Tandis que Delia subit jour après jour et dès le réveil les coups d'Ivano, les saisons passent et Marcella flirte encore et toujours avec Giulio, fils de petits-commerçants enrichis pendant la guerre et qui tiennent un bar et une gelateria. Marcella sortirait sûrement de la misère en épousant ce jeune homme s'imagine Ivano. Le plus cérémonieusement possible, Ivano et Delia reçoivent à déjeuner le couple richement endimanché. Le repas de fiançailles n'est qu'une suite de gags humiliants. Les jours suivants Delia observe le comportement de son futur gendre et se demande si Giulio sera un bon mari pour sa fille ou si son histoire de couple raté va recommencer. Le refus de voir Marcella subir un mari dominateur l'amènera à une solution radicale...

 

Vers le même temps arrive pour Delia une lettre bien mystérieuse dont la signification ne se découvre qu'à la fin du film. Marcella lui reproche sa passivité devant la violence maritale, elle ne comprend pas comme sa mère supporte d'être une femme battue ; elle cherche à lui mettre dans la tête l'idée de quitter son mari. Marisa ou ses voisines ne lui disent pas autre chose. — Pour aller où ? réplique Delia. Ainsi est glissée dans l'esprit du spectateur la possibilité d'une fuite loin du foyer.

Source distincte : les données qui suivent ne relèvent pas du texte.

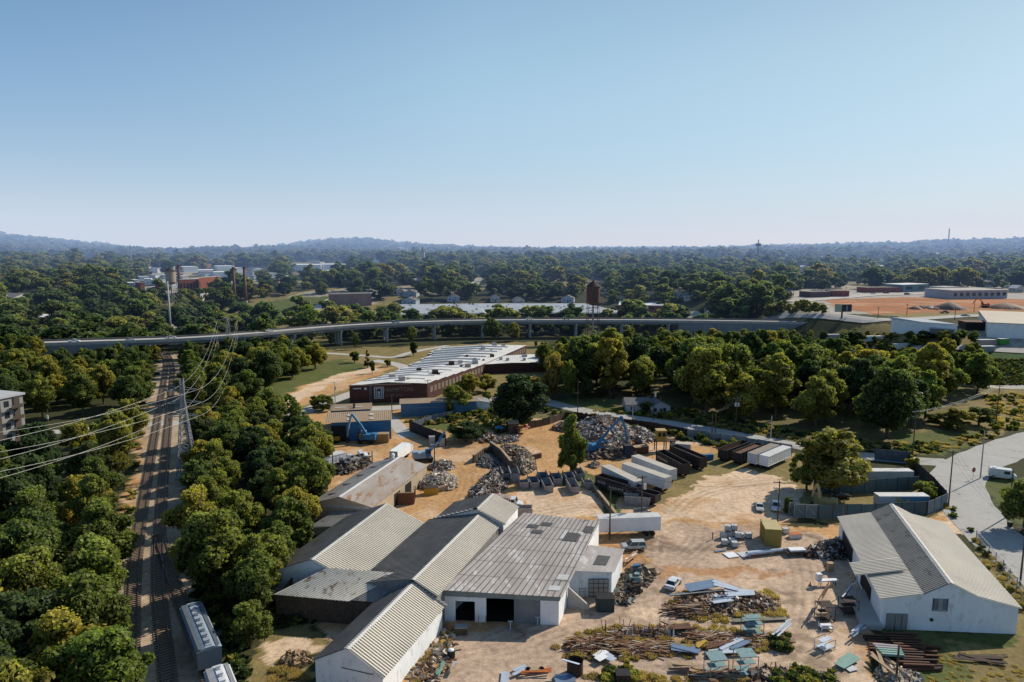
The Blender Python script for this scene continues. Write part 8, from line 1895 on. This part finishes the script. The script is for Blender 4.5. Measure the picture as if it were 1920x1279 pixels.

Effectivement, dans ses activités quotidiennes Delia croise des soldats en jeep à une sorte de check point bon enfant et l'un d'eux, un soldat afro-américain cherche à échanger quelques mots avec elle. En voyant des ecchymoses sur son corps il lui propose de l'aider. Delia rencontre aussi Nino, un mécano affairé dans un modeste garage, et l'on comprend qu'autrefois ils ont flirté ensemble et qu'il regrette le couple qu'ils n'ont pas formé. Le spectateur est tenté de croire que Delia s'enfuirait bien avec lui. Elle semble s'y préparer. On sait qu'elle a mis de l'argent de côté et acheté un beau chemisier.

 

La fin du film n'est pas ce qu'on supposait. Alors que la famille part assister à la messe du dimanche le beau-père meurt subitement. Delia estime qu'il l'a fait exprès pour contrarier ses plans. Mais, dit-elle, « il reste encore demain ! » En effet le 2 juin 1946 — qui va devenir le jour de la fête nationale en Italie — et les Italiennes vont massivement voter pour la République. Désormais les droits des femmes pourront s'imposer et retrouver leur fierté. Et Ivano ne pourra que s'incliner...

Ce film épatant vient de connaître un immense succès en Italie, mais a été méprisé par une partie de la presse française.

 

Il reste encore demain. [C'è ancora domani]. Film de Paola Cortellesi. 2023, 1h 58.